■ What you have to do ■
Everything from the first line of the data through the line with "tm.build('name_print', gray_m, t)" is to be echoed exactly, minus the pictures.
____
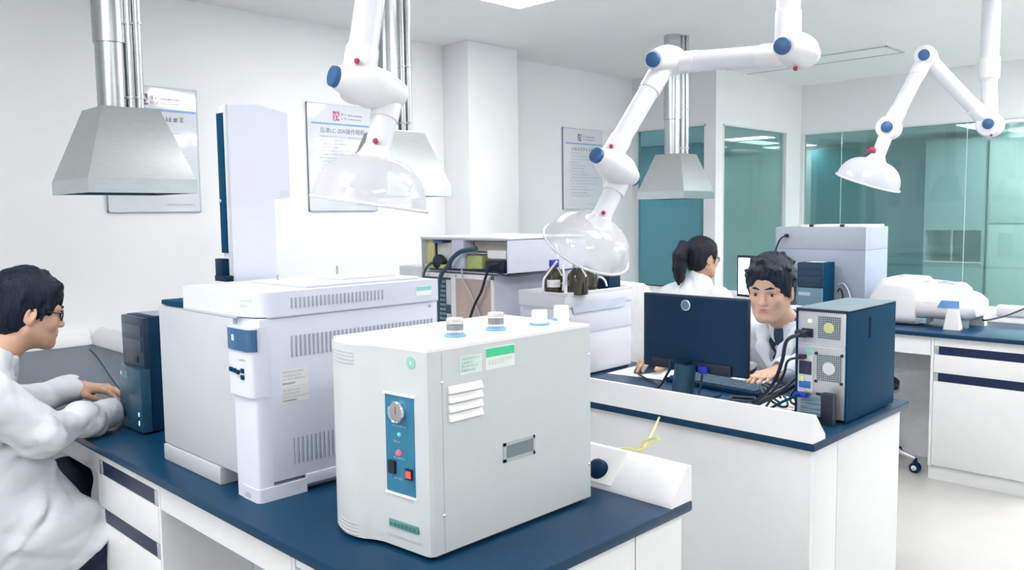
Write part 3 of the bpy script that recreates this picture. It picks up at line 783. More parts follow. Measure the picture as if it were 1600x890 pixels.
MB().box(GX1-.003, GX1+.0018, 1.373, 1.423, 1.256, 1.267).build('green_strip', M('label green', (.22, .66, .56), .5), t)
MB().cyl((GX1-.006, 1.421, 1.212), (GX1-.001, 1.421, 1.212), .0035, n=12).build('screw', gray_m, t)
lb = MB().box(GX1-.006, GX1-.0034, .972, 1.043, 1.060, 1.100).box(GX1-.006, GX1-.0034, .972, 1.043, 1.022, 1.057).build('warning_label', M('label cream', (.78, .78, .76), .6), t)
lg = MB()
for (z, n) in ((1.092, 9), (1.083, 8), (1.075, 10), (1.049, 8), (1.041, 7), (1.033, 11)): glyphs(lg, (GX1-.0033, .975, z), (0, 1, 0), (0, 0, 1), (1, 0, 0), n, .0052, int(z*1e4))
lg.box(GX1-.0034, GX1-.0030, .974, 1.008, 1.065, 1.070).box(GX1-.0034, GX1-.0030, .974, 1.010, 1.025, 1.029)
lg.build('label_print', gray_m, t)
tm = MB(); glyphs(tm, (-1.786, GY0+.0005, 1.262), Vector((.055, .012, 0)), (0, 0, 1), Vector((.21, -.97, 0)), 6, .006, 31); glyphs(tm, (-1.786, GY0+.0005, 1.250), Vector((.055, .012, 0)), (0, 0, 1), Vector((.21, -.97, 0)), 4, .006, 32); tm.build('name_print', gray_m, t)

# autosampler tower
t = thing('autosampler_tower', 'tall white autosampler tower standing on the gas chromatograph', 'instrument', (-2.13, 1.13, 1.284))
TX = -2.10
ya, yb, yn = 1.056, 1.235, 1.186
zt = 1.756
MB().prism([(ya, 1.284), (yn, 1.284), (yn, 1.508), (yb, 1.508), (yb, zt-.012), (yb-.045, zt-.004), (ya+.09, zt+.004), (ya+.03, zt), (ya, zt-.004)], 'x', TX-.050, TX).build('housing', gc_m, t)
MB().box(TX-.014, TX+.0003, ya-.005, ya+.002, 1.284, zt-.002, .002).build('front_edge', gc_front, t)
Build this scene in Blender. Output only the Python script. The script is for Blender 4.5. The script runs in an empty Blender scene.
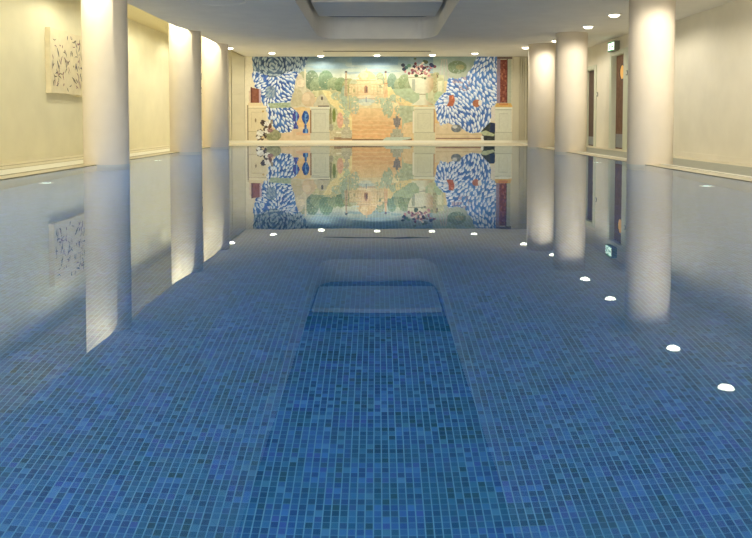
import bpy, bmesh, math, random
import numpy as np
from mathutils import Vector
random.seed(4); RNG = np.random.default_rng(7)
SC = bpy.context.scene; COL = SC.collection
PI = math.pi

# ---------------------------------------------------------------- camera
F = 780.0; PITCH = math.radians(2.6); EYE = .62
cam = bpy.data.cameras.new('camera'); co = bpy.data.objects.new('camera', cam); COL.objects.link(co)
co.location = (0, 0, EYE); co.rotation_euler = (PI/2 - PITCH, 0, 0)
cam.sensor_width = 36; cam.lens = F/752*36
cy = 121.6 + F*math.tan(PITCH)
cam.shift_x = -1/752; cam.shift_y = -(269 - cy)/752
cam.clip_start = .05; cam.clip_end = 100
SC.camera = co

# ---------------------------------------------------------------- helpers
def lin(c):
    c = [v/255 for v in c[:3]]
    return tuple((v/12.92 if v <= .04045 else ((v+.055)/1.055)**2.4) for v in c) + (1,)
def mat(name, rgb, rough=.6, noise=0, scale=8, spec=.3, metal=0, bump=0):
    m = bpy.data.materials.new(name); m.use_nodes = True
    nt = m.node_tree; b = nt.nodes['Principled BSDF']
    b.inputs['Base Color'].default_value = lin(rgb); b.inputs['Roughness'].default_value = rough
    b.inputs['Specular IOR Level'].default_value = spec; b.inputs['Metallic'].default_value = metal
    if noise or bump:
        g = nt.nodes.new('ShaderNodeNewGeometry'); n = nt.nodes.new('ShaderNodeTexNoise')
        n.inputs['Scale'].default_value = scale; n.inputs['Detail'].default_value = 4
        nt.links.new(g.outputs['Position'], n.inputs['Vector'])
        if noise:
            r = nt.nodes.new('ShaderNodeValToRGB')
            a = lin([max(0, v-noise) for v in rgb]); c = lin([min(255, v+noise) for v in rgb])
            r.color_ramp.elements[0].position = .3; r.color_ramp.elements[1].position = .7
            r.color_ramp.elements[0].color = a; r.color_ramp.elements[1].color = c
            nt.links.new(n.outputs['Fac'], r.inputs['Fac']); nt.links.new(r.outputs['Color'], b.inputs['Base Color'])
        if bump:
            bp = nt.nodes.new('ShaderNodeBump'); bp.inputs['Strength'].default_value = bump
            bp.inputs['Distance'].default_value = .01
            nt.links.new(n.outputs['Fac'], bp.inputs['Height']); nt.links.new(bp.outputs['Normal'], b.inputs['Normal'])
    return m
def emit(name, rgb, s):
    m = bpy.data.materials.new(name); m.use_nodes = True; nt = m.node_tree
    nt.nodes.clear(); e = nt.nodes.new('ShaderNodeEmission'); o = nt.nodes.new('ShaderNodeOutputMaterial')
    e.inputs['Color'].default_value = lin(rgb); e.inputs['Strength'].default_value = s
    nt.links.new(e.outputs[0], o.inputs['Surface']); return m
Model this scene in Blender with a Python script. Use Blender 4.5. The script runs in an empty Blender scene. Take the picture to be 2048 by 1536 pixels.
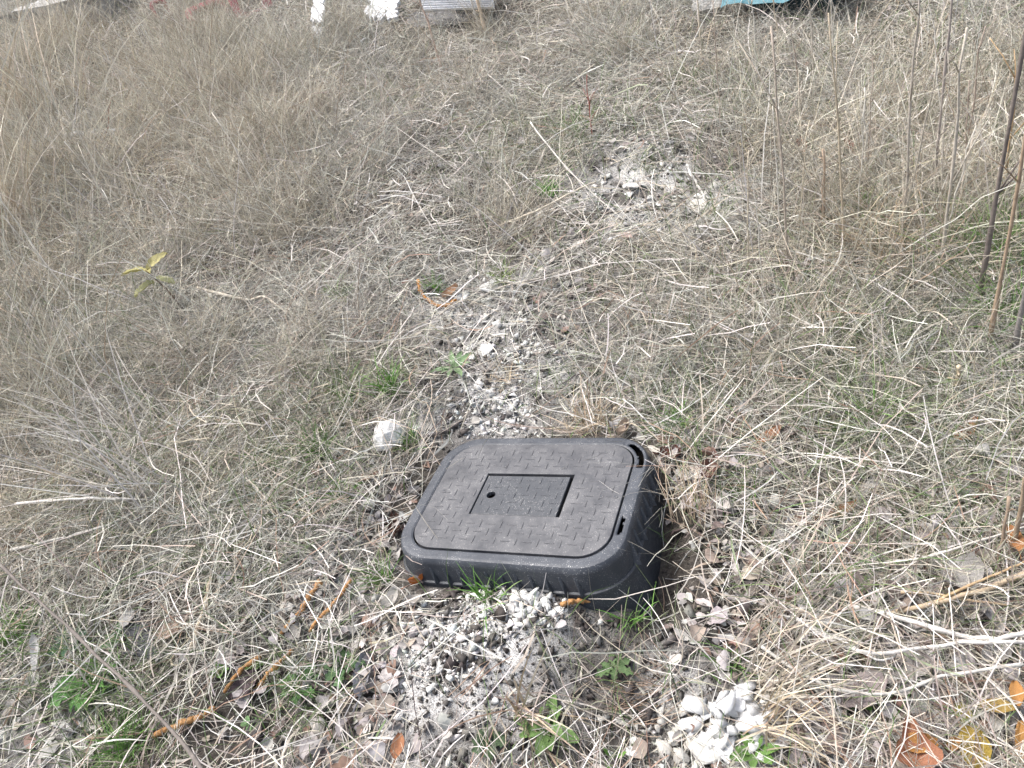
____
■ Solved problem ■
Write part 3 of the bpy script that recreates this picture. It picks up at line 783. More parts follow. Measure the picture as if it were 1600x890 pixels.
MB().box(GX1-.003, GX1+.0018, 1.373, 1.423, 1.256, 1.267).build('green_strip', M('label green', (.22, .66, .56), .5), t)
MB().cyl((GX1-.006, 1.421, 1.212), (GX1-.001, 1.421, 1.212), .0035, n=12).build('screw', gray_m, t)
lb = MB().box(GX1-.006, GX1-.0034, .972, 1.043, 1.060, 1.100).box(GX1-.006, GX1-.0034, .972, 1.043, 1.022, 1.057).build('warning_label', M('label cream', (.78, .78, .76), .6), t)
lg = MB()
for (z, n) in ((1.092, 9), (1.083, 8), (1.075, 10), (1.049, 8), (1.041, 7), (1.033, 11)): glyphs(lg, (GX1-.0033, .975, z), (0, 1, 0), (0, 0, 1), (1, 0, 0), n, .0052, int(z*1e4))
lg.box(GX1-.0034, GX1-.0030, .974, 1.008, 1.065, 1.070).box(GX1-.0034, GX1-.0030, .974, 1.010, 1.025, 1.029)
lg.build('label_print', gray_m, t)
tm = MB(); glyphs(tm, (-1.786, GY0+.0005, 1.262), Vector((.055, .012, 0)), (0, 0, 1), Vector((.21, -.97, 0)), 6, .006, 31); glyphs(tm, (-1.786, GY0+.0005, 1.250), Vector((.055, .012, 0)), (0, 0, 1), Vector((.21, -.97, 0)), 4, .006, 32); tm.build('name_print', gray_m, t)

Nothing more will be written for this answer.